→ Task requirements:
Among the lines of data below, reproduce only those from the one with "Write part 2" through the one with "behind the left glass door')", exactly as they stand, both ends included.

········

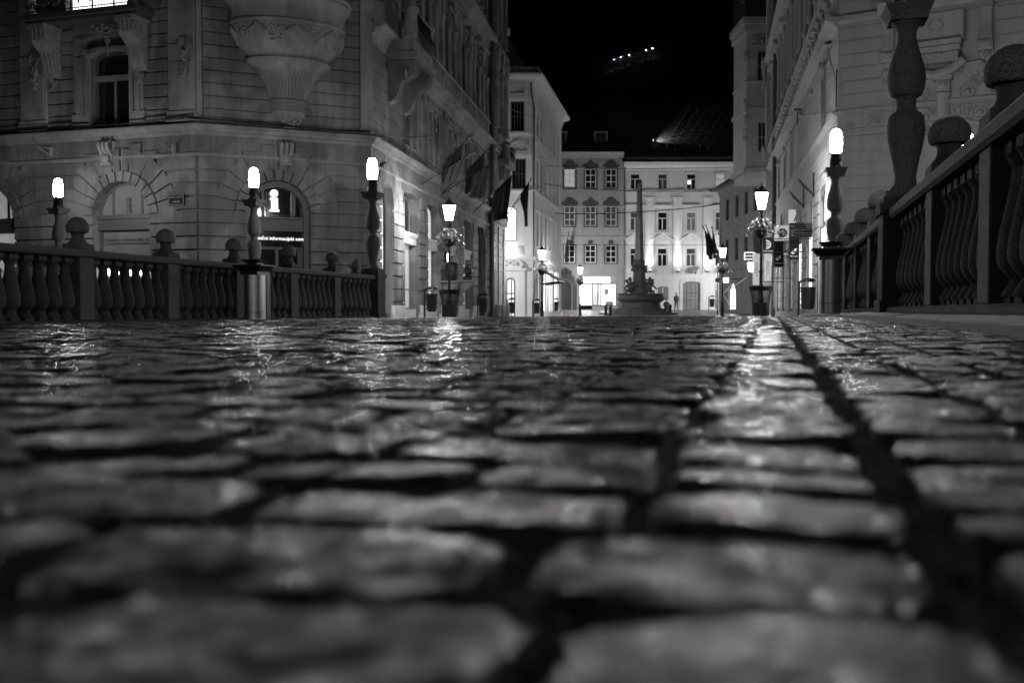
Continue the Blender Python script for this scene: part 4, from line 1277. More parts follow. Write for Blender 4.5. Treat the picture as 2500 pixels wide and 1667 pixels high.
# cables sagging along the cornice
h = MB(); pts = []
for i, (fr, t) in enumerate([(A, 0), (A, 3), (A, 6), (A, 9), (A, 11.5), (A, 13.9), (B, .4), (B, 2), (B, 4), (B, B.len - .1)]):
    p = fr.M @ Vector((t, -.28, 5.66 + (.06 if i in (5, 6) else .02))); pts.append(p)
h.tube(pts, .022, 5); h.tube([p + Vector((0, 0, .05 * (1 if i % 2 else -.2))) for i, p in enumerate(pts)], .015, 5); h.build('cornice_cable', 'iron', CB)
# clipped trim: wall lamp
wl = thing('wall_lamp', 'small glowing wall lamp between the second and third shop openings on the left', 'lamp', C_)
x = bayu[1] + 1.95; h = MB(C_); h.box(x - .06, x + .06, -.2, -.06, 1.95, 2.45); h.build('bracket', 'iron', wl)
h = MB(C_); h.lathe([(.05, 2.0), (.06, 2.05), (.06, 2.35), (.0, 2.4)], x, -.26, 8); h.build('lamp_glass', 'sign_strip', wl)

# ================================================================== WHITE HOUSE (beyond the corner building)
D1 = (1.55, 72.0); D2 = (4.36, 88.3)
FD = Fr(-9.0, 72.0, *D1); FDs = Fr(*D1, *D2)
WH = thing('white_house', 'white stucco town house with dark shuttered windows and half round hoods, mid street left', 'building', Matrix.Translation((*D1, 0)))
U, Z = FD.U, FD.Z
d_w1 = (U(1247), U(1280), Z(1264, 320), Z(1264, 247)); d_w2 = (U(1250), U(1284), Z(1266, 460), Z(1266, 387))
d_w3 = (U(1231), U(1262), Z(1245, 588), Z(1245, 503)); d_d = (U(1234), U(1258), -.75, Z(1246, 678))
b = MB(FD); sheet(b, 0, FD.len, -.85, 16.3, [outl(*d_w1), outl(*d_w2), outl(*d_w3, 'arch'), outl(*d_d, 'arch')], .35)
sidew = []
for px in (1312, 1322, 1332, 1342, 1352, 1361):
    c = FDs.U(px)
    for z0, z1 in ((4.6, 7.0), (8.7, 10.8), (12.2, 14.2)): sidew.append((c - .5, c + .5, z0, z1))
shops = [(FDs.U(a), FDs.U(c), -.4, 3.0) for a, c in ((1314, 1323), (1328, 1336), (1341, 1349), (1354, 1364))]
b.M = FDs.M; sheet(b, 0, FDs.len, -.9, 16.3, [outl(*w) for w in sidew] + [outl(*w) for w in shops], .3)
b.M = Matrix(); b.plan([(-9, 72.46), (1.2, 72.4), (3.9, 88.25), (-9, 88.3)], -.85, 16.25)
b.build('wall', 'stucco_w', WH)
for k, w in enumerate((d_w1, d_w2)): window(WH, FD, *w, .2, 'rect', 'glass', ((.3, .5, .72), (.5,)), .07, 'wood')
window(WH, FD, *d_w3, .2, 'arch', 'win_shop', ((.75,), ()), .08, 'wood')
window(WH, FD, *d_d, .2, 'arch', 'shop_soft', ((.6,), (.6,)), .1, 'wood', 'door')
for k, w in enumerate(sidew): window(WH, FDs, *w, .16, 'rect', 'glass', ((.5,), (.6,)), .06, 'wood')
for k, w in enumerate(shops): window(WH, FDs, *w, .16, 'rect', 'win_shop' if k else 'shop_soft', ((.5,), (.75,)), .07, 'wood')
b = MB(); mould(b, [(-9, 72), D1, D2], CORN(16.6, .9, .75)); mould(b, [(-9, 72), D1, D2], BAND(8.45, .25, .15)); mould(b, [(-9, 72), D1, D2], BAND(3.6, .3, .2)); mould(b, [(-9, 72), D1, D2], BAND(12.4, .12, .08))
b.build('cornices', 'stucco_w', WH)
b = MB(FD)
for w, top in ((d_w1, 1), (d_w2, 1)):
    b.mark()
    c = (w[0] + w[1]) / 2; ww_ = w[1] - w[0]
    b.box(w[0] - .25, w[0] - .02, -.08, .02, w[2] - .1, w[3] + .1); b.box(w[1] + .02, w[1] + .25, -.08, .02, w[2] - .1, w[3] + .1)
    b.box(w[0] - .35, w[1] + .35, -.3, .02, w[3] + .12, w[3] + .32); b.box(w[0] - .3, w[1] + .3, -.25, .02, w[2] - .25, w[2] - .1)
    ring(b, c - ww_ * .75, c + ww_ * .75, w[3] + .36, w[3] + 1.25, .14, -.3, .02, 'arch'); b.prism(outl(c - ww_ * .55, c + ww_ * .55, w[3] + .36, w[3] + 1.05, 'arch'), -.08, .02)
    b.leaves(c, w[3] + .7, .2, .12, 10, -.1, .06, 2)
b.mark()
for i in range(14):
    z = 8.8 + i * .56
    if abs(z - 12.35) > .2:
        b.box(U(1228), d_w1[0] - .3, -.05, .02, z, z + .5, .02); b.box(d_w1[1] + .3, U(1300), -.05, .02, z, z + .5, .02)
for x in (U(1240), U(1281)): b.box(x - .12, x + .12, -.35, .02, 15.2, 15.9); b.leaves(x, 15.2, .1, .2, 8, -.3, .07, 4)
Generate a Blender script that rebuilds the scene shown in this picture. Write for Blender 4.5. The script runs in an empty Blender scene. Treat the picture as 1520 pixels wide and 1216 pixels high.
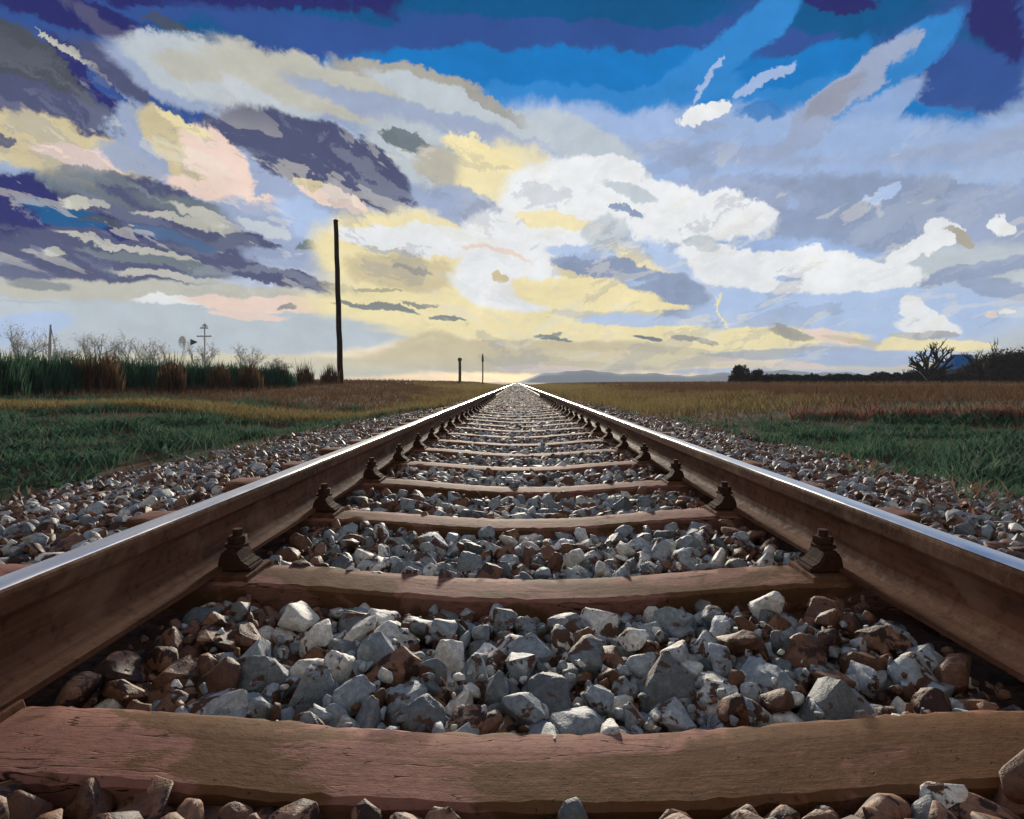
import bpy, bmesh, math, random
import numpy as np
from mathutils import noise as mnoise
from mathutils import Vector, Matrix

random.seed(7)
rng = np.random.default_rng(11)
S = bpy.context.scene
COL = S.collection
R = math.radians

# ------------------------------------------------------------------ camera
F = 850.0                      # focal length in photo pixels (photo 1520 wide)
CX, CY = 767.0, 568.0          # vanishing point of the track in the photo
CAMX, CAMZ = -0.0285, 0.465
cd = bpy.data.cameras.new('camera')
cam = bpy.data.objects.new('camera', cd)
COL.objects.link(cam)
cam.location = (CAMX, 0, CAMZ)
cam.rotation_euler = (R(90), 0, 0)
cd.sensor_width = 36.0
cd.lens = 36.0 * F / 1520.0
cd.shift_x = (760 - CX) / 1520.0
cd.shift_y = (CY - 608) / 1520.0
cd.clip_start = 0.02
cd.clip_end = 8000
S.camera = cam
S.view_settings.view_transform = 'Standard'
S.view_settings.look = 'None'
S.view_settings.exposure = 0
S.view_settings.gamma = 1
S.render.film_transparent = False
try:
    S.cycles.max_bounces = 6
    S.cycles.diffuse_bounces = 3
    S.cycles.glossy_bounces = 3
    S.cycles.volume_bounces = 1
    S.cycles.use_denoising = True
except Exception:
    pass


def at(px, py, Z):
    return Vector((CAMX + (px - CX) / F * Z, Z, CAMZ - (py - CY) / F * Z))


def lin(c):
    return tuple(((v / 255.0) / 12.92 if v / 255.0 <= 0.04045 else ((v / 255.0 + 0.055) / 1.055) ** 2.4) for v in c)


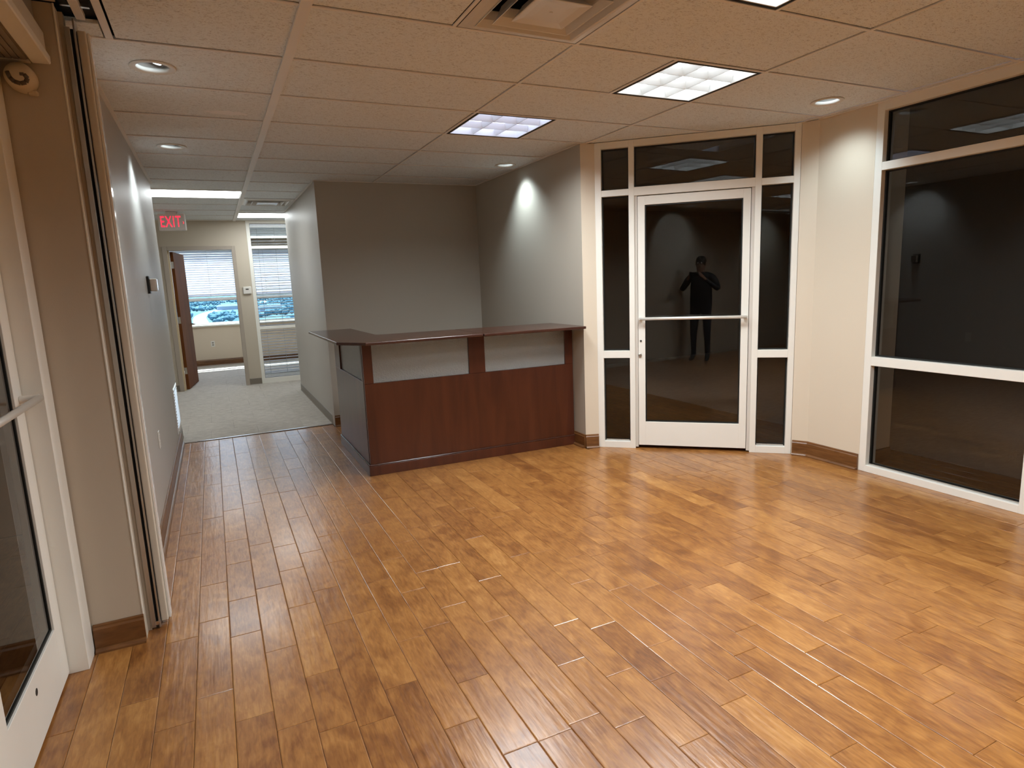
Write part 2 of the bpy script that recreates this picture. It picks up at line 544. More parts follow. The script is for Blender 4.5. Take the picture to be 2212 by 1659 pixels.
# dim room behind the left glass door
wall('wall_side_room', rect(-3.6, -3.5, -3.2, 1.6), 'wall_paint', 'beige wall seen through the left glass door')
wall('wall_side_room', rect(-3.5, -1.16, 1.5, 1.6), 'wall_paint', 'beige end wall seen through the left glass door')
wall('wall_side_room', rect(-3.5, -1.16, -3.2, -3.1), 'wall_paint', 'beige near wall of the room behind the left glass door')

# ------------------------------------------------------------------ baseboards


def baseboard(name, p0, p1, side, label, wood=True, h=0.12):
    """runs p0->p1 on a wall face; side=+1 puts it to the left of the direction"""
    a = Vector((*p0, 0)); b = Vector((*p1, 0))
    L = (b - a).length
    root = empty(name, a, math.atan2(b.y - a.y, b.x - a.x), label=label, kind='structure')
    s = side
    if wood:
        prof = [(0, 0.0), (0.014, 0.0), (0.014, h - 0.02), (0.009, h - 0.012), (0.009, h - 0.004), (0.004, h), (0, h)]
        mb = MB()
        k = len(prof)
        mb.add([(0, s * (0.0005 + y), z) for y, z in prof] + [(L, s * (0.0005 + y), z) for y, z in prof],
               [(i, (i + 1) % k, k + (i + 1) % k, k + i) for i in range(k)] + [tuple(range(k)), tuple(range(2 * k - 1, k - 1, -1))])
        mb.build('base_board', 'baseboard_wood', root)
        sh = [(0.0148, 0.0005), (0.032, 0.0005), (0.031, 0.008), (0.026, 0.015), (0.020, 0.019), (0.0148, 0.020)]
        k = len(sh)
        MB().add([(0, s * y, z) for y, z in sh] + [(L, s * y, z) for y, z in sh],
                 [(i, (i + 1) % k, k + (i + 1) % k, k + i) for i in range(k)] + [tuple(range(k)), tuple(range(2 * k - 1, k - 1, -1))]).build('shoe_moulding', 'baseboard_wood', root)
    else:
        prof = [(0, 0.0), (0.012, 0.0), (0.005, 0.012), (0.004, h - 0.004), (0, h)]
        k = len(prof)
        MB().add([(0, s * (0.0005 + y), z) for y, z in prof] + [(L, s * (0.0005 + y), z) for y, z in prof],
                 [(i, (i + 1) % k, k + (i + 1) % k, k + i) for i in range(k)] + [tuple(range(k)), tuple(range(2 * k - 1, k - 1, -1))]).build('cove_base', 'cove_base', root)
    return root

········

→ Output for this task:
Write part 2 of the bpy script that recreates this picture. It picks up at line 544. More parts follow. The script is for Blender 4.5. Take the picture to be 2212 by 1659 pixels.
# dim room behind the left glass door
wall('wall_side_room', rect(-3.6, -3.5, -3.2, 1.6), 'wall_paint', 'beige wall seen through the left glass door')
wall('wall_side_room', rect(-3.5, -1.16, 1.5, 1.6), 'wall_paint', 'beige end wall seen through the left glass door')
wall('wall_side_room', rect(-3.5, -1.16, -3.2, -3.1), 'wall_paint', 'beige near wall of the room behind the left glass door')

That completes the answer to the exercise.